═══ SOURCE DATA

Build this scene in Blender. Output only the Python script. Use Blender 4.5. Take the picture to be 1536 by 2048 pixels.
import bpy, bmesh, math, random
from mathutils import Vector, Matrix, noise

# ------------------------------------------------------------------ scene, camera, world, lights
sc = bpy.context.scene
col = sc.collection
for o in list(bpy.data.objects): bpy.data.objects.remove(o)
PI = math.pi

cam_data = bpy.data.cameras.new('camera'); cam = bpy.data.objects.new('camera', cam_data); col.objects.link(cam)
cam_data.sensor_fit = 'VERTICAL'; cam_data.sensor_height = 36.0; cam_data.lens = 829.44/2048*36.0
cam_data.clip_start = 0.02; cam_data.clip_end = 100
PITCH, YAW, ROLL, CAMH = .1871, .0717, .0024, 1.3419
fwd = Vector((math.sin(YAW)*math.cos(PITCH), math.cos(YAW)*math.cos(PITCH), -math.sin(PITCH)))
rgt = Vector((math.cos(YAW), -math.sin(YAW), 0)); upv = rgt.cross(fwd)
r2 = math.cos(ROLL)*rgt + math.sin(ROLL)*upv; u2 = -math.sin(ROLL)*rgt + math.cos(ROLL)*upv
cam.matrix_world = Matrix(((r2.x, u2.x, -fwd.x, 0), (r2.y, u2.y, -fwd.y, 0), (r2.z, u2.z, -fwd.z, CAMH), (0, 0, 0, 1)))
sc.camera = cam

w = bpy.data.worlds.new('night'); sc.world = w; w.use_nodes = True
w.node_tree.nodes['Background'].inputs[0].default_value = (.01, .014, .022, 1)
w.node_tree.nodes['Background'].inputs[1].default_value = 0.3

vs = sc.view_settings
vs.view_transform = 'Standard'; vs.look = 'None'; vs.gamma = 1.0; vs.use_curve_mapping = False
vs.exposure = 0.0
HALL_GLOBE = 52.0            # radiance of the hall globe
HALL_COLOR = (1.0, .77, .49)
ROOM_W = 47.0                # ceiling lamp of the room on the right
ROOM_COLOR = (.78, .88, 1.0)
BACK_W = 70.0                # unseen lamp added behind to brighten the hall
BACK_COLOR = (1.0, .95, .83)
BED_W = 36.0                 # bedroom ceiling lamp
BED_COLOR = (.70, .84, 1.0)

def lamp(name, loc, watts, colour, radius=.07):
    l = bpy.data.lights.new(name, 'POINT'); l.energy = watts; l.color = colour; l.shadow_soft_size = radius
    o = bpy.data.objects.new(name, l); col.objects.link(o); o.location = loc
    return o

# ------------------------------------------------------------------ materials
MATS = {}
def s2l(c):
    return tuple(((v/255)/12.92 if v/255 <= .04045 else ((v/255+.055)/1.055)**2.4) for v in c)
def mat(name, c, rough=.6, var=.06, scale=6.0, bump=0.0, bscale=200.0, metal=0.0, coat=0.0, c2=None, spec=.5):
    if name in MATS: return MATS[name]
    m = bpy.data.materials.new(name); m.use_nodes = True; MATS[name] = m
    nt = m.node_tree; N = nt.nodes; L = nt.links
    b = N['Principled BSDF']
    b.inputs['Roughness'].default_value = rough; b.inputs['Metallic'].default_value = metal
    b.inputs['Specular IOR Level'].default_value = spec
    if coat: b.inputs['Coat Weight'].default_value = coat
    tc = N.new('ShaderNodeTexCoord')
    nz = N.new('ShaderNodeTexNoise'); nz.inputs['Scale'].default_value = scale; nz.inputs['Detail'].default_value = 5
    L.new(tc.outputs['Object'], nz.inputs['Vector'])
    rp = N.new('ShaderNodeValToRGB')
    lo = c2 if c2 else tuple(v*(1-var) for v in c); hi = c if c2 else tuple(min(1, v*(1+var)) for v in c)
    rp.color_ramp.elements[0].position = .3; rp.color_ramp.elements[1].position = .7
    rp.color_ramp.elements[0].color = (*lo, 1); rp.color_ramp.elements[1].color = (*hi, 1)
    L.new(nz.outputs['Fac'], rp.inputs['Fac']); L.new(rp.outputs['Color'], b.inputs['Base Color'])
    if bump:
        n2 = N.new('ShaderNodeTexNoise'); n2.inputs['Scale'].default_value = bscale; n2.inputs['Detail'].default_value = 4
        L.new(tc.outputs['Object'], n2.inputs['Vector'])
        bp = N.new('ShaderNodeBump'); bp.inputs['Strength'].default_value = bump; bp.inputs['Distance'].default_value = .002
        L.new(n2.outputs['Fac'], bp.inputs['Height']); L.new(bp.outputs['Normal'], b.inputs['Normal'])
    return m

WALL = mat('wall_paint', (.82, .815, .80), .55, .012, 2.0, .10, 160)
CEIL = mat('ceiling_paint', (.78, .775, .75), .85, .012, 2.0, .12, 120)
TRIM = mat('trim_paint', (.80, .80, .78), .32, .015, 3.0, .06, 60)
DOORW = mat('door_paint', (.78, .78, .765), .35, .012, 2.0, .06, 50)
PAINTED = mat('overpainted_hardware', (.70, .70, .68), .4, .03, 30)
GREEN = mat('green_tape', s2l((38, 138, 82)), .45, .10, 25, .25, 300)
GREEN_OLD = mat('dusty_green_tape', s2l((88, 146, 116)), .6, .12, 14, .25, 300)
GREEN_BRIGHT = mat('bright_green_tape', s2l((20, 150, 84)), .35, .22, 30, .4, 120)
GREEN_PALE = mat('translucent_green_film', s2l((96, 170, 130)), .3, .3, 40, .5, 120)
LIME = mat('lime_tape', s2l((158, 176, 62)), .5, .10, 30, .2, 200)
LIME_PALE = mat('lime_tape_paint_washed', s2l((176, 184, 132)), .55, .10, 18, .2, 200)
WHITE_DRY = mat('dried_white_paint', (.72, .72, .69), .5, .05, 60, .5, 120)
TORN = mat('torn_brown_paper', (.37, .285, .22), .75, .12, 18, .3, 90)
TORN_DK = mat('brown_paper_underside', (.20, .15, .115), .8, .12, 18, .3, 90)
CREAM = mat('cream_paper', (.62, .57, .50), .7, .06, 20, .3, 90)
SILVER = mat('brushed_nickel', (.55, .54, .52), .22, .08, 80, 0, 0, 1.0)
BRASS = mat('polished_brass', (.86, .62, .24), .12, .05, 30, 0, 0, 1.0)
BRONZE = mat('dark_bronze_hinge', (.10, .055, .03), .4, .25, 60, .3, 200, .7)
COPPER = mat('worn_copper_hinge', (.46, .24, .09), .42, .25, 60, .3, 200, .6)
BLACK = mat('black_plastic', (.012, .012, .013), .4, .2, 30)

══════

## TASK TO COMPLETE
What you return should be the lines from the start of the data through the line with "from mathutils import Vector, Matrix, noise", quoted exactly and nothing more.

## RESPONSE TO THIS TASK
Build this scene in Blender. Output only the Python script. Use Blender 4.5. Take the picture to be 1536 by 2048 pixels.
import bpy, bmesh, math, random
from mathutils import Vector, Matrix, noise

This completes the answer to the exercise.